ある日、大碓命は父から美濃の国にいる美しい姉妹を連れてくるように言われました。ところが大碓命は、二人があまりに美しい娘たちだったので自分の下に置くことに決め、父の前には別の娘を差し出してごまかすことにしました。しかし、このことが父に知られることとなり、大碓命は父の前に顔を出しづらくなってしまったのです。そのため、朝夕の食事にも同席せず、大事な儀式に出ないことで父を怒らせてしまいました。そこで、父は弟の小碓命(ヤマトタケルノミコト)に食事の席に出るよう、諭してくるように命じました。小碓命は早々に兄に会い、教え諭しました。しかし、それでも大碓命が顔を出さないので、父が小碓命にどのように諭したのかを尋ねたところ、「朝,兄が厠(かわや:便所)に入ったとき、手足をもぎ取り、体を薦(こも:わらを編んで作ったむしろ)に包んで投げ捨てました。」と、こともなげに言うのです。これを聞いた天皇は、小碓命の気性の荒さを恐れ、西征を命じて、密かに自分から遠ざけるのでした。

小碓命がまず赴いたのは、朝廷に屈せず度々反乱を起していたクマソタケル兄弟が勢力を張る南九州です。九州の熊襲建は大きな家を新築したばかりで、そこでは祝いの宴が催されていました。小碓命は髪を女形に結い上げ、叔母から授かった着物を着て宴に紛れ込みました。酒を飲んで上機嫌になっている兄弟の頃合を見計らって、持っていた短刀で兄を一気に斬り殺してしまいました。それを見て外に走って出ようとした熊襲建の弟を追い、背中から刀をさしたのです。弟は、この勇敢さに敬意を表し、小碓命に「ヤマトタケル」という名を贈り、息をひきとりました。小碓命はこれより倭建命(ヤマトタケルノミコト)と名乗ることにしました。(「建」は勇敢な者という意味を持つ)

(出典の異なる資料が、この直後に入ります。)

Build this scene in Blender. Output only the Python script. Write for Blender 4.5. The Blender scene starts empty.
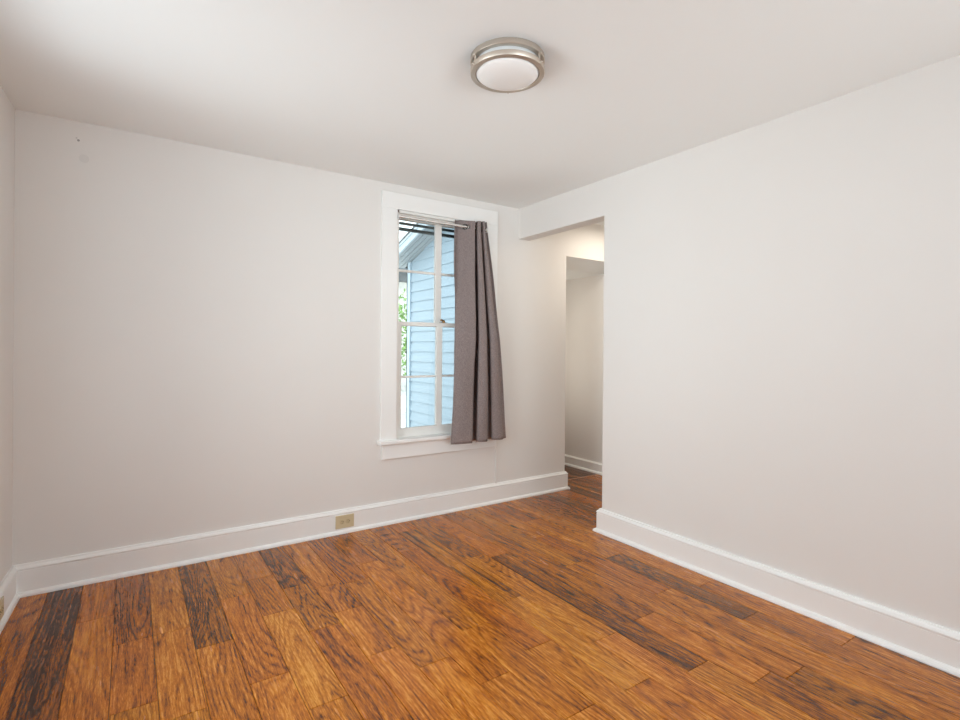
import bpy, bmesh, math, random
from mathutils import Vector, Matrix

SC = bpy.context.scene
COL = SC.collection
rnd = random.Random(7)

# ------------------------------------------------------------------ camera
EYE = 1.2626
YAW, PITCH, ROLL = math.radians(33.988), math.radians(-0.1133), math.radians(0.4404)
F = Vector((math.sin(YAW) * math.cos(PITCH), math.cos(YAW) * math.cos(PITCH), math.sin(PITCH)))
R0 = Vector((math.cos(YAW), -math.sin(YAW), 0.0))
U0 = R0.cross(F)
R = R0 * math.cos(ROLL) + U0 * math.sin(ROLL)
U = -R0 * math.sin(ROLL) + U0 * math.cos(ROLL)
cd = bpy.data.cameras.new('camera')
cam = bpy.data.objects.new('camera', cd)
COL.objects.link(cam)
cam.matrix_world = Matrix(((R.x, U.x, -F.x, 0.0), (R.y, U.y, -F.y, 0.0), (R.z, U.z, -F.z, EYE), (0, 0, 0, 1)))
cd.sensor_fit = 'HORIZONTAL'
cd.sensor_width = 36.0
cd.lens = 36.0 * 519.44 / 960.0
cd.shift_y = (349.25 - 360.0) / 960.0
cd.clip_start = 0.02
cd.clip_end = 300.0
SC.camera = cam

# ------------------------------------------------------------------ view, world and daylight
SC.view_settings.view_transform = 'Standard'
SC.view_settings.look = 'None'
SC.view_settings.exposure = 0.06
SC.view_settings.gamma = 1.0
SC.view_settings.use_curve_mapping = False
SC.cycles.use_denoising = True
SC.cycles.max_bounces = 14
SC.cycles.diffuse_bounces = 10
SC.cycles.transparent_max_bounces = 16
SC.cycles.caustics_reflective = False
SC.cycles.caustics_refractive = False

world = bpy.data.worlds.new('overcast_sky')
SC.world = world
world.use_nodes = True
bg = world.node_tree.nodes['Background']
bg.inputs['Color'].default_value = (0.86, 0.94, 1.0, 1)
bg.inputs['Strength'].default_value = 2.4

def area_light(name, loc, direction, sx, sy, power, color, shape='RECTANGLE', spread=180):
    l = bpy.data.lights.new(name, 'AREA')
    l.shape = shape
    l.size = sx
    l.size_y = sy
    l.energy = power
    l.color = color
    l.spread = math.radians(spread)
    o = bpy.data.objects.new(name, l)
    COL.objects.link(o)
    o.location = loc
    o.rotation_euler = Vector(direction).to_track_quat('-Z', 'Y').to_euler()
    return o

# daylight of the unseen left window; the front and upward lights are added fill;
# spreads are narrowed to steer the light across the room
DAY = (0.875, 0.975, 1.0)
area_light('daylight_side_window', (-0.82, 2.00, 1.55), (1, 0.15, -0.35), 1.2, 1.3, 9.3, DAY, spread=90)
area_light('ceiling_fill_side', (-0.78, 2.00, 1.30), (1, 0.25, 0.42), 1.2, 1.2, 4.4, DAY, spread=80)  # upward fill added at the left window to brighten the ceiling
area_light('fill_front', (1.60, -1.58, 1.55), (0, 1, -0.30), 1.8, 1.3, 3.6, DAY, spread=90)  # unseen fill added behind the camera
area_light('ceiling_fill_front', (1.60, -1.58, 1.30), (0.1, 1, 0.30), 1.6, 1.2, 5.6, DAY, spread=60)  # upward fill added behind the camera for the far ceiling
# warm hall lamp behind the right wall; far hall and passage fill are added
area_light('hall_lamp', (3.62, 2.95, 2.40), (0, 0, -1), 0.28, 0.28, 7.4, (1.0, 0.90, 0.76), 'DISK')
area_light('hall_far_fill', (3.35, 1.80, 2.40), (0, 0, -1), 0.28, 0.28, 1.8, (1.0, 0.90, 0.76), 'DISK')  # second hall light, added as fill
area_light('passage_fill', (3.50, 4.28, 1.3), (0.4, -1, 0), 0.3, 1.4, 3.2, (1.0, 0.94, 0.84))  # hidden fill added to brighten the passage wall
sun = bpy.data.lights.new('sun', 'SUN')
sun.energy = 6.5
sun.angle = math.radians(1.0)
sun.color = (1.0, 0.96, 0.90)
so = bpy.data.objects.new('sun', sun)
COL.objects.link(so)
so.rotation_euler = Vector((-0.80, -0.30, -0.95)).to_track_quat('-Z', 'Y').to_euler()

# ------------------------------------------------------------------ helpers
def lin(r, g, b):
    f = lambda c: (c / 255 / 12.92) if c / 255 <= 0.04045 else ((c / 255 + 0.055) / 1.055) ** 2.4
    return (f(r), f(g), f(b), 1)

class N:
    """small node-building helper"""
    def __init__(s, name):
        s.m = bpy.data.materials.new(name)
        s.m.use_nodes = True
        s.t = s.m.node_tree
        s.b = s.t.nodes['Principled BSDF']
        s.out = s.t.nodes['Material Output']
    def n(s, kind, **kw):
        o = s.t.nodes.new(kind)
        for k, v in kw.items():
            setattr(o, k, v)
        return o
    def l(s, a, b):
        s.t.links.new(a, b)
    def put(s, sock, v):
        if hasattr(v, 'is_output'):
            s.l(v, sock)
        else:
            sock.default_value = v
    def math(s, op, a, b=0.0, c=None, clamp=False):
        o = s.n('ShaderNodeMath', operation=op, use_clamp=clamp)
        s.put(o.inputs[0], a)
        s.put(o.inputs[1], b)
        if c is not None:
            s.put(o.inputs[2], c)
        return o.outputs[0]
    def noise(s, vec, scale, detail=3, rough=0.5, dist=0.0):
        o = s.n('ShaderNodeTexNoise')
        s.l(vec, o.inputs['Vector'])
        o.inputs['Scale'].default_value = scale
        o.inputs['Detail'].default_value = detail
        o.inputs['Roughness'].default_value = rough
        o.inputs['Distortion'].default_value = dist
        return o.outputs['Fac']
    def ramp(s, fac, stops, interp='LINEAR'):
        o = s.n('ShaderNodeValToRGB')
        s.l(fac, o.inputs[0])
        e = o.color_ramp.elements
        o.color_ramp.interpolation = interp
        e[0].position, e[0].color = stops[0]
        e[1].position, e[1].color = stops[-1]
        for p, c in stops[1:-1]:
            x = e.new(p)
            x.color = c
        return o.outputs['Color']
    def mix(s, fac, a, b, mode='MIX'):
        o = s.n('ShaderNodeMix', data_type='RGBA', blend_type=mode)
        s.put(o.inputs[0], fac)
        s.put(o.inputs[6], a)
        s.put(o.inputs[7], b)
        return o.outputs[2]
    def scale(s, vec, xyz):
        o = s.n('ShaderNodeMapping')
        s.l(vec, o.inputs['Vector'])
        o.inputs['Scale'].default_value = xyz
        return o.outputs['Vector']
    def bump(s, h, strength, dist, prev=None):
        o = s.n('ShaderNodeBump')
        o.inputs['Strength'].default_value = strength
        o.inputs['Distance'].default_value = dist
        s.l(h, o.inputs['Height'])
        if prev is not None:
            s.l(prev, o.inputs['Normal'])
        return o.outputs['Normal']

def paint(name, col, rough, spec=0.5, tex=0.0, tscale=300.0, mottled=0.0):
    k = N(name)
    tc = k.n('ShaderNodeTexCoord').outputs['Object']
    k.b.inputs['Roughness'].default_value = rough
    k.b.inputs['Specular IOR Level'].default_value = spec
    if mottled > 0:
        nz = k.noise(tc, 3.0, 3)
        dark = tuple(c * (1 - mottled) for c in col[:3]) + (1,)
        k.l(k.ramp(nz, [(0.35, dark), (0.65, col)]), k.b.inputs['Base Color'])
    else:
        k.b.inputs['Base Color'].default_value = col
    if tex > 0:
        k.l(k.bump(k.noise(tc, tscale, 3), tex, 0.001), k.b.inputs['Normal'])
    return k.m

def metal(name, col, rough, aniso=0.0):
    k = N(name)
    tc = k.n('ShaderNodeTexCoord').outputs['Object']
    k.b.inputs['Base Color'].default_value = col
    k.b.inputs['Metallic'].default_value = 1.0
    nz = k.noise(k.scale(tc, (40, 40, 900)), 1.0, 2)
    k.l(k.math('MULTIPLY_ADD', nz, 0.12, rough - 0.06), k.b.inputs['Roughness'])
    return k.m

M = {}
M['ceiling'] = paint('ceiling_paint', (0.855, 0.875, 0.87, 1), 0.85, 0.3, 0.15, 180)
M['trim'] = paint('trim_paint', (0.865, 0.87, 0.86, 1), 0.32, 0.5, 0.04, 90)
M['sash'] = paint('sash_paint', (0.86, 0.85, 0.82, 1), 0.40, 0.5, 0.04, 90)
M['nickel'] = metal('brushed_nickel', (0.62, 0.555, 0.485, 1), 0.46)
M['chrome'] = metal('rod_white_metal', (0.92, 0.92, 0.91, 1), 0.25)
M['dark_metal'] = metal('grommet_dark_metal', (0.06, 0.055, 0.05, 1), 0.3)
M['brass'] = metal('aged_brass', (0.30, 0.15, 0.05, 1), 0.35)
M['almond'] = paint('almond_plastic', lin(206, 192, 158), 0.35, 0.5)
M['almond_dark'] = paint('almond_socket', lin(196, 180, 144), 0.4, 0.5)
M['slot'] = paint('slot_dark', (0.02, 0.015, 0.01, 1), 0.6)
M['gap'] = paint('floor_underlay', (0.012, 0.006, 0.003, 1), 0.8)
M['storm'] = paint('dark_weatherstrip', (0.035, 0.045, 0.05, 1), 0.5)
M['soffit'] = paint('soffit_paint', (0.33, 0.37, 0.40, 1), 0.6)
M['fascia'] = paint('fascia_paint', (0.50, 0.57, 0.63, 1), 0.5)
M['shingle'] = paint('grey_shingle', (0.16, 0.17, 0.18, 1), 0.9, 0.2, 0.6, 30, 0.5)
M['corner'] = paint('corner_board_paint', (0.46, 0.57, 0.66, 1), 0.5)
M['grey_wall'] = paint('grey_house_paint', (0.30, 0.34, 0.36, 1), 0.8)
M['ground'] = paint('pale_gravel', (0.78, 0.77, 0.74, 1), 0.9, 0.2, 0.5, 25, 0.25)
M['bark'] = paint('bark', (0.10, 0.075, 0.05, 1), 0.9, 0.2, 0.8, 30, 0.4)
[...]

大和にある宮に戻る途中も、山の神、川の神、河口の神などの大王に従わない者たちを征伐しました。出雲の国の出雲建(イズモタケル)を征伐するときも頭を使って勝利し、国を平定しました。こうしてヤマトタケルは父親の思惑とは裏腹に、南九州ばかりか、出雲までも平定して大和に凱旋するのでありました。